OCP Group, Morocco’s phosphate giant, has entered advanced negotiations with Chinese company Zhongwei to secure raw materials for lithium iron phosphate (LFP) cathode production.
The initiative anchors an ambitious USD 2 billion industrial battery project in collaboration with Moroccan investment giant Al Mada, Zhongwei, and CNGR Advanced Material Company.
OCP plans to supply high-grade phosphates, tailored for Zhongwei’s advanced chemical processes, to produce LFP, a critical material for energy-dense batteries used in electric vehicles (EVs) and stationary energy storage systems.
The mega project includes multiple high-tech processes, from chemical precursor production to lithium processing for cathodes and recycling byproducts to achieve a full circular economy.
The efforts aim to transform Jorf Lasfar into a hub for cutting-edge battery technology, with the first phase scheduled to go live later this month.
The facility’s annual output will include 120,000 tons of cathode active materials (CAM), 60,000 tons of LFP, and 30,000 tons of recycled battery materials.

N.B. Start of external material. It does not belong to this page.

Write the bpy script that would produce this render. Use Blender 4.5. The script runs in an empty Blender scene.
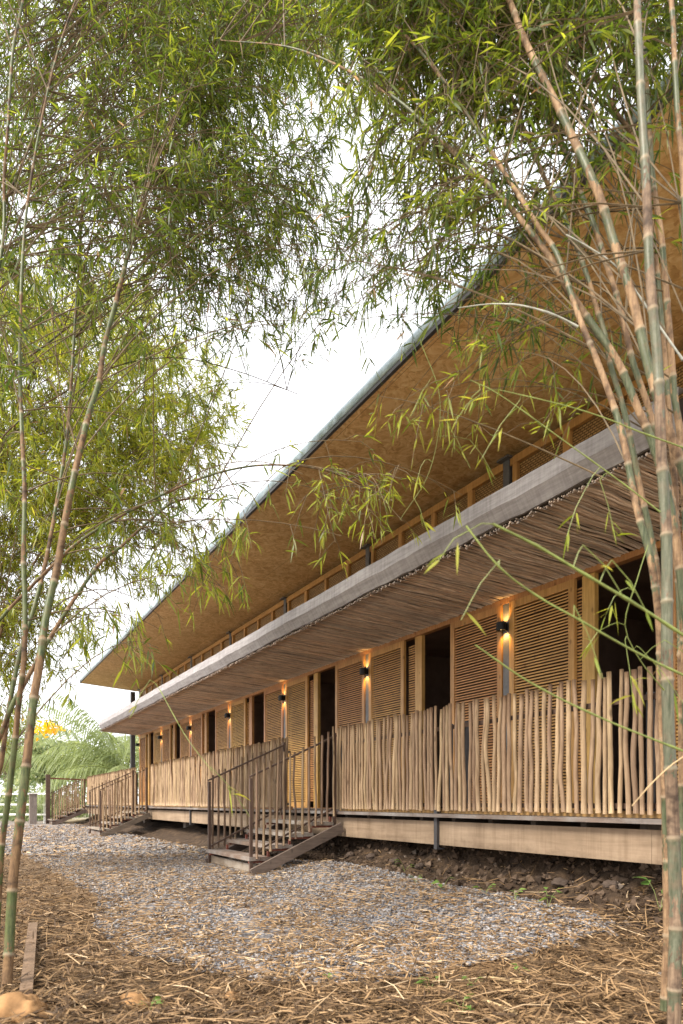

With production capacities that will support over one million EVs annually, the project is poised to revolutionize electric battery manufacturing in Morocco.

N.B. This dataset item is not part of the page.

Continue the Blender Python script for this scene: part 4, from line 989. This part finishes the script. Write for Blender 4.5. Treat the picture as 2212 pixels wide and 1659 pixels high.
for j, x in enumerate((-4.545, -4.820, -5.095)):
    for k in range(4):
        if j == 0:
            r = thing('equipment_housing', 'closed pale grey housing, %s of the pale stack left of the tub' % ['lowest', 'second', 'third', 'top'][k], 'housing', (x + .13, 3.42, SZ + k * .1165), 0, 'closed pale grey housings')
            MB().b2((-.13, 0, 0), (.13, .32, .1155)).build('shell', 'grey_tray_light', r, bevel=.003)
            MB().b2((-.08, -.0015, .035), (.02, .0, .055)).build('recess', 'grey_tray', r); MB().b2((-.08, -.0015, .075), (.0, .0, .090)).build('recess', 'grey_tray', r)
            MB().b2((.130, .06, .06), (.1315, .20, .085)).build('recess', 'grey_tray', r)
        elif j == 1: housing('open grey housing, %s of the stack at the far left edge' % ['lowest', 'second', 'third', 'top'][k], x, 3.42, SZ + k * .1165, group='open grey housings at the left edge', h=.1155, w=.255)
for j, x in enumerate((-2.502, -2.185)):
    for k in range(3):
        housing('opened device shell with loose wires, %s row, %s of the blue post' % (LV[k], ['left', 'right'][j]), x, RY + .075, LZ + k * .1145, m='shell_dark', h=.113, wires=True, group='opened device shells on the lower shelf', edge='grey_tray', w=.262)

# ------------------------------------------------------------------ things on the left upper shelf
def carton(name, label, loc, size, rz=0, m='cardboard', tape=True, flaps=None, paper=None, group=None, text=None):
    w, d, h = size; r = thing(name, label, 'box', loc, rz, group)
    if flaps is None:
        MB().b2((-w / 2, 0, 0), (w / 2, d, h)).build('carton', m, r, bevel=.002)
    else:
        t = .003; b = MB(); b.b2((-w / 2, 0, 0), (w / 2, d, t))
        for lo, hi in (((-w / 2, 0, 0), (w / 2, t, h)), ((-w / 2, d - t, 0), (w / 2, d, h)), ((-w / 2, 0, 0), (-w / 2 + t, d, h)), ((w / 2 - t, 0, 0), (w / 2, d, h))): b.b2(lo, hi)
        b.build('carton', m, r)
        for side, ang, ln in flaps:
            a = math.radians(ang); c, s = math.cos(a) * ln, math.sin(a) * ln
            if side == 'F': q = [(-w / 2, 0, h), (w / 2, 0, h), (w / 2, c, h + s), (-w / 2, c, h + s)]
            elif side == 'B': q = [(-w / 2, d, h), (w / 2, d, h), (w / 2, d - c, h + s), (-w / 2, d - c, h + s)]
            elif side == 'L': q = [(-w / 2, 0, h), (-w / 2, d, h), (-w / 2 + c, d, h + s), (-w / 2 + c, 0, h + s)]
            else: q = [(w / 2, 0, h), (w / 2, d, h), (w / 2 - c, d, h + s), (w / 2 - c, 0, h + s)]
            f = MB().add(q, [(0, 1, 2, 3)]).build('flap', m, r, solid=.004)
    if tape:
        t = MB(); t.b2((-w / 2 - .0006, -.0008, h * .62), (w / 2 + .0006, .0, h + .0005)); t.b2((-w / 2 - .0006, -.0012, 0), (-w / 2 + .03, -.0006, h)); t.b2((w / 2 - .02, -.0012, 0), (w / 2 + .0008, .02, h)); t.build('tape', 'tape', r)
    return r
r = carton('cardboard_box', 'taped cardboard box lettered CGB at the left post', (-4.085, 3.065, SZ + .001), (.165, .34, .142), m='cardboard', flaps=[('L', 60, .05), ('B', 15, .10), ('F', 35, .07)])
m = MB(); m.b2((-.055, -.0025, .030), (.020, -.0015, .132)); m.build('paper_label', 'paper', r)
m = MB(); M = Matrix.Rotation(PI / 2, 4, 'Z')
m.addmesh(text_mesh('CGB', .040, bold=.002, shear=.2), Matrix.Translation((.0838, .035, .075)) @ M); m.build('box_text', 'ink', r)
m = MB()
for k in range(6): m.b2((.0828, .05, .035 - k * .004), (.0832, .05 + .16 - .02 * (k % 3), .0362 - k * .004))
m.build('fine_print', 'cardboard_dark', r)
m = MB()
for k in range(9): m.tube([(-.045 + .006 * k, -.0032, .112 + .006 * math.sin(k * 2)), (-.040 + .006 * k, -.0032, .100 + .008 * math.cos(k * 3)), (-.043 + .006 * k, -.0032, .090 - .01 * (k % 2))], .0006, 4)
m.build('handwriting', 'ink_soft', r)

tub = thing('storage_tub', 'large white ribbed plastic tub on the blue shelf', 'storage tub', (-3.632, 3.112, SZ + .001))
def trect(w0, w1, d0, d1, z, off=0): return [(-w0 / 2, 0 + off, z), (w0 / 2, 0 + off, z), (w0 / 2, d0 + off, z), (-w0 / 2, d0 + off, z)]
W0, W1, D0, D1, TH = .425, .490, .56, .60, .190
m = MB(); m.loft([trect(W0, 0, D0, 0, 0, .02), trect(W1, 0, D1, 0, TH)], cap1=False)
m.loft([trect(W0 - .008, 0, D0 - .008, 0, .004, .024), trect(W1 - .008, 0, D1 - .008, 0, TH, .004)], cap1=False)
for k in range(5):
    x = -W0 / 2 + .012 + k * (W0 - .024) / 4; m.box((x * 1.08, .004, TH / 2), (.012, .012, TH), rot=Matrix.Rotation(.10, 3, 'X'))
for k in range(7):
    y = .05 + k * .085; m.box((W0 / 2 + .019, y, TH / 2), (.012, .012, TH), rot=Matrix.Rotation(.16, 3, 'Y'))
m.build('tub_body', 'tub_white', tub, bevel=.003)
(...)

CNGR Advanced Material Company holds a 50.03% stake in the joint venture, while Al Mada owns 49.97%. Both partners aim to establish Morocco as a cornerstone in the global EV battery value chain.
OCP’s focus on integrating innovative solutions extends beyond its collaboration with Zhongwei. Recent developments in Morocco’s battery ecosystem underscore this momentum.
LG Chem plans to build an LFP cathode plant, while Gotion High-Tech has committed USD 6.5 billion to establish a battery and energy storage production ecosystem by May 2025.